The only problem was eventually I got good enough that I actually _could_ keep the thing running and my wife and kid and I started putting good stuff on my computers, like movies and TV shows and music and pictures and it started to actually be a big deal when I blew something up. Like, it wasn't just that I felt like a failure, but that I felt like a failure AND my kid couldn't watch Avatar and that's literally all he wanted to watch.

So now I have two homelabs, one that keeps my family happy and one that's basically the Cato to my Clouseau, a sort of infrastructural nemesis that will just actually try to kill me. Y'know, for fulfillment.


Not sure if it happens to most, but I have looped back around to not wanting to play sysadmin at home. Most of the stuff I have running I haven't updated in a awhile, luckily since I own it and it's all internal I don't need to worry about anyone taking away my locally hosted apps. Thank the IT gods for docker compose, and tools like portainer to minimize the amount of fuddling around I have to do.

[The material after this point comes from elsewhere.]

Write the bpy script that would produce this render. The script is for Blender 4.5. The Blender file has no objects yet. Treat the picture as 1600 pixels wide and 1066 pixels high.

That, and I've learned the stuff I need to from my homelab. Earlier in my career, setting up a light version of a production network at home was hugely educational and I think it was a large part of why I'm a senior today. But now, I don't need to run all that at home unless I have specific learning objectives. So I keep my home network a lot simpler than it used to be, as a result.


Same, replaced the ISP router with my own and have a single box which has storage and compute for running VMs and NFS and that is it. Last thing I want to be doing on a Friday night is debugging why my home network is broken.